I recall a conversation with a renowned lecturer in the field of education and communication, who deals with the moderation of communicative hostility. In this conversion the lecturer asked to learn about the academic sphere I was addressing. After a great effort, which lasted for all of three minutes, her pleasant, professional demeanor did not succeed in masking her disgust which emerged as a kind of communicative-hostility. The attempt to describe my theoretical activity was resentfully rejected for its inability to present a professional visiting card in one short sentence. Simply, effectively and parsimoniously that same lecturer declared that any field that cannot be defined in ten words is not worth being related to seriously. But what can be done, when it is impossible to focus a description of that field of occupation based on two variables only. It appears that when “the knowing how to ask” tries to make a play for the arena which is unavailable to answer its questions, then the communicative dialogue is locked.

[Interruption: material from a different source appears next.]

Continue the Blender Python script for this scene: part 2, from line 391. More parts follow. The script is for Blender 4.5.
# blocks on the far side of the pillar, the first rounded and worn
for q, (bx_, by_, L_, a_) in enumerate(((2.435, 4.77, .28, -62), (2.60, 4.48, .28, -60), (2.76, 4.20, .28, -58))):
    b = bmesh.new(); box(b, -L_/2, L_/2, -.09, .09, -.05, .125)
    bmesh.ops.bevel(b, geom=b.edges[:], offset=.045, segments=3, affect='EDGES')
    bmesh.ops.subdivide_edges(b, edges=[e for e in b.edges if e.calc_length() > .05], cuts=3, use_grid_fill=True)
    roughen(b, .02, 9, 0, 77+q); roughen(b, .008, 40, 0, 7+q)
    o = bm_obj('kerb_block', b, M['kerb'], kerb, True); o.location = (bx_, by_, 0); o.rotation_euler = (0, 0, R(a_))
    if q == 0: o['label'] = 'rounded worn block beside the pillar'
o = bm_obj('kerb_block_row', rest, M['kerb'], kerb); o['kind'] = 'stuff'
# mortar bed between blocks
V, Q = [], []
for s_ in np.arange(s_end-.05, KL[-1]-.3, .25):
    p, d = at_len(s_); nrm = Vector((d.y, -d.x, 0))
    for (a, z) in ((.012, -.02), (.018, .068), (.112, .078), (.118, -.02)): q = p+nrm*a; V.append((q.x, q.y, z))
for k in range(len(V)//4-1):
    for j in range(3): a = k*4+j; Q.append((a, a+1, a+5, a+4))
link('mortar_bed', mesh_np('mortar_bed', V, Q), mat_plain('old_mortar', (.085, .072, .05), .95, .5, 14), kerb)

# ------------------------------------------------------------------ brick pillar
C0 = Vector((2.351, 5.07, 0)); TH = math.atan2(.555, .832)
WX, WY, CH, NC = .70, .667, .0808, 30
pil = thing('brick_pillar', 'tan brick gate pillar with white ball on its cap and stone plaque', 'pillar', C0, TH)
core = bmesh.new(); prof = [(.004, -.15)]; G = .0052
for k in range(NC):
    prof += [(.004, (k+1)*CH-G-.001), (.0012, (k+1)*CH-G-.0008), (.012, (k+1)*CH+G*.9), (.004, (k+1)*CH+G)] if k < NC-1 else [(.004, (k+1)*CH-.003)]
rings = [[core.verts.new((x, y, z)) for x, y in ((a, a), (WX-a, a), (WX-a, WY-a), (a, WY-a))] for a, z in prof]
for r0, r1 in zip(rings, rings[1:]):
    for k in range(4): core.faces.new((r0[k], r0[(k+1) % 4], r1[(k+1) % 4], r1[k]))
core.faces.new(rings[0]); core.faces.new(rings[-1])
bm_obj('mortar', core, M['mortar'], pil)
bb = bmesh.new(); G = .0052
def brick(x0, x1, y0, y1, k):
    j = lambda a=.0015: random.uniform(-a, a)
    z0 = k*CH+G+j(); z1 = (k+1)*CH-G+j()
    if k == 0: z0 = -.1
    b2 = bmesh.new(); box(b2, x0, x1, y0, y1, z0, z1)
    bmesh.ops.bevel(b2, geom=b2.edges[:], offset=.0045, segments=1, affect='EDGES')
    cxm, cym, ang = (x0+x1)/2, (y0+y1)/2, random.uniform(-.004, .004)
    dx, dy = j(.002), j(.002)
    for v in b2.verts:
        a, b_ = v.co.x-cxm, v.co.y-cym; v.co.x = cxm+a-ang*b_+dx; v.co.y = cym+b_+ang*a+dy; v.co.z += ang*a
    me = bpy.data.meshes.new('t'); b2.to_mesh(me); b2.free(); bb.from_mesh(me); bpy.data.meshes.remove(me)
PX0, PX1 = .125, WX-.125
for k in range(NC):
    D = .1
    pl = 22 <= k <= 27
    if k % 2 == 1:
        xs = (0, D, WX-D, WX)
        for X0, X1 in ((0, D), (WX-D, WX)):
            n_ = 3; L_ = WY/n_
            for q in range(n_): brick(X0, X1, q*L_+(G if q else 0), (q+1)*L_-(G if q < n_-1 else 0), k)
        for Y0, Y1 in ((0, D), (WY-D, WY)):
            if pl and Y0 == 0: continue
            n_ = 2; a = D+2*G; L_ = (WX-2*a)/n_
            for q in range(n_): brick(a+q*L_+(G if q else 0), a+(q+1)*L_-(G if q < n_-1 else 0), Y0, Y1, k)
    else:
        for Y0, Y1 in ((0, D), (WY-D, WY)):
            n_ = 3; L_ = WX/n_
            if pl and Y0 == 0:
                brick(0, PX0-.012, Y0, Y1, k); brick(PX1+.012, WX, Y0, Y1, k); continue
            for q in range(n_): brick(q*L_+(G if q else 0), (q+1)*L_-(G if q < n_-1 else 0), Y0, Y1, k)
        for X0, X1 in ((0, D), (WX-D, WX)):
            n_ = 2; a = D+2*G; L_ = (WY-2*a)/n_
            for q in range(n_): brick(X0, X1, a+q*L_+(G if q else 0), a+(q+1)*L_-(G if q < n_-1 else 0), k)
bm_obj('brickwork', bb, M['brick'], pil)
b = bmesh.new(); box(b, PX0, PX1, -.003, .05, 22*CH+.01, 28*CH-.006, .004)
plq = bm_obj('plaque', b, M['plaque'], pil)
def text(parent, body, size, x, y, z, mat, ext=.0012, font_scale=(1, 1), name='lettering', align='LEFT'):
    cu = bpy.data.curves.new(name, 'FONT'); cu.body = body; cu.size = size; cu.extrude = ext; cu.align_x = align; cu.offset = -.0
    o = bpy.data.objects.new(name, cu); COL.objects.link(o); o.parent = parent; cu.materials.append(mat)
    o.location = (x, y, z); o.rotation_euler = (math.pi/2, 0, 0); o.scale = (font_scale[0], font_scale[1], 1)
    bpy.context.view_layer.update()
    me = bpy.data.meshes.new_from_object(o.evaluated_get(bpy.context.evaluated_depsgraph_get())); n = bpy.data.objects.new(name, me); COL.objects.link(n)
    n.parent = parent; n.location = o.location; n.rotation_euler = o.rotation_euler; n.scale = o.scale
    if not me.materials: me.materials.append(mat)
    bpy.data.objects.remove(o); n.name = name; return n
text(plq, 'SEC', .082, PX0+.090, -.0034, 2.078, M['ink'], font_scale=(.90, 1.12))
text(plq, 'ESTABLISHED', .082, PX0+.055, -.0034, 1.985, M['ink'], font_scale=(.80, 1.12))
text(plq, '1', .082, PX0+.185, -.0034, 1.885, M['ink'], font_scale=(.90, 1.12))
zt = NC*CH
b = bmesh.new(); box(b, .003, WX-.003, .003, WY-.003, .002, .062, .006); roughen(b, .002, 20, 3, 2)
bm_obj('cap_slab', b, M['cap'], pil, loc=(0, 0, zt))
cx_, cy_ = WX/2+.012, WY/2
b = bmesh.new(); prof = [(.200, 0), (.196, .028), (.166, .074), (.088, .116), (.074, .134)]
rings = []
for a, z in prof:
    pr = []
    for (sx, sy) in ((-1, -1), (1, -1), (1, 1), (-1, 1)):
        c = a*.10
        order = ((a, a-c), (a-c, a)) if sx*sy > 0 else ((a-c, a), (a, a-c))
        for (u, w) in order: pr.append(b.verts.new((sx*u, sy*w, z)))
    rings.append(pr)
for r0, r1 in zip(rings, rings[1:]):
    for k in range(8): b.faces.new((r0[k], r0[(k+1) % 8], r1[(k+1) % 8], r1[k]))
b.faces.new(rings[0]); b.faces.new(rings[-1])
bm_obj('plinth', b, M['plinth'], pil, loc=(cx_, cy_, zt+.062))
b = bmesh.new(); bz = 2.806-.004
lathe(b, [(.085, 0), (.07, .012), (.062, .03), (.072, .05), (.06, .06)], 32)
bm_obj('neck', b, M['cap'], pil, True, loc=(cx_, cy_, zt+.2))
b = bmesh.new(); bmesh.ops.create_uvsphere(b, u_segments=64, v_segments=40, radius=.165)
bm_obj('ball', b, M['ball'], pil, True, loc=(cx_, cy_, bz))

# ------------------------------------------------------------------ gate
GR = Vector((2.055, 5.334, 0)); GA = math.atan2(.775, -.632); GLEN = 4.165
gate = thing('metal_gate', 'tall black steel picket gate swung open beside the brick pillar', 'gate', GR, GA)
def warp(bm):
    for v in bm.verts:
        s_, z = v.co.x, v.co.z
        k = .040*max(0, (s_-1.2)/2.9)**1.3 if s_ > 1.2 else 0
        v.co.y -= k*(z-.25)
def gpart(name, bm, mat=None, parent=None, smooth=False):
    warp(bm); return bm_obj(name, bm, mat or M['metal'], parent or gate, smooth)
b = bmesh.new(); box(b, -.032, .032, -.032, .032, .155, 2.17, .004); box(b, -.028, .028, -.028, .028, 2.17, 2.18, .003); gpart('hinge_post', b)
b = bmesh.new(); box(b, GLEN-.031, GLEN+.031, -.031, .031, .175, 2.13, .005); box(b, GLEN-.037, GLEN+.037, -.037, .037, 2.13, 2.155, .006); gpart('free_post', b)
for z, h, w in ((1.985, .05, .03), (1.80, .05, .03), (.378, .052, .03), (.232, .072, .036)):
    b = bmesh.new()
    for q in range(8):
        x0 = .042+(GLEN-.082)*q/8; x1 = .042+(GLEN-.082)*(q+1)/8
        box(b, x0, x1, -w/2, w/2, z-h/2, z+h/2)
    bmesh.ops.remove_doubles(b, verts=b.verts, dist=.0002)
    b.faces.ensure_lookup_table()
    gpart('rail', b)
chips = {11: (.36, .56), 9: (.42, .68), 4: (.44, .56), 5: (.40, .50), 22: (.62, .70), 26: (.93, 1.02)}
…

It is customary to investigate education using scientific tools. Addressing the educational dialogue from a position, which locates education as a decisive factor in shaping the rhetoric of science, is both complex and difficult. The claim about the centrality of education is based on the assumption that the power of persuasion within science is crystallized through patterns of science teaching and the mutual support existing between the process of teaching science and images of science as grasped by the public. These are the sources of power in the socio-political, cultural and public texture of the liberal democratic system. It is difficult to carry out a systematic argumentation regarding the conditions of self maintenance in this liberal democratic habitat, when seen against the backdrop of the claim that a complex link, almost impossible to unravel, exists between three factors: educational patterns, images of science and patterns of persuasion which are utilized in the whole system starting from the political system and ending in levels of the school “discourse.” The links among the three factors mentioned above are so convoluted that finding a suitable path which would dovetail with the rules of the academic game, the game which forces presentation of ‘well-done’, easily digested and masticated texts, is an almost impossible mission.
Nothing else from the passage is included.